京都工芸繊維大学では2005年から2009年の5年間、公定法である検知管法を用いてベンゼン、クロロホルムなど揮発性有機化合物(VOCs)11物質とフッ化水素を対象に作業者自らが作業環境測定を行った。検知管法による分析結果を他法による結果と比較し、大学における検知管法による作業環境測定と大学でのリスク管理について解析した。

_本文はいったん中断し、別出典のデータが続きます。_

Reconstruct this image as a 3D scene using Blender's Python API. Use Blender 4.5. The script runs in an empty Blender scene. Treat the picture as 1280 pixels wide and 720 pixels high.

測定対象物質としては、アセトンとメタノールが測定対象部屋の60-80%で使用されており、最も測定数が多かった。クロロホルム、トルエン、ノルマルヘキサン、酢酸エチル及びジクロロメタンは測定対象部屋の40-50%で使用されており、アセトン、メタノールに次いで測定数が多かった。クロロホルム及び酢酸エチルは、測定した部屋のそれぞれ40-55%、30-70%で検出され、検出割合が高かった。ベンゼンは、ドラフトチャンバーや代替溶媒の使用が進み、使用部屋数は測定対象部屋全体の40%から20%に減少し、ベンゼンは室内ではほとんど検出されなくなった。
検知管法による作業環境測定は、できるだけ実際に実験している状態で、簡便、迅速かつ正確にVOCs濃度を測定することが可能であり、その測定結果は他法と比較すると同程度かやや高いという傾向があるため、大学でのリスク評価、リスク管理に有効な方法と言える。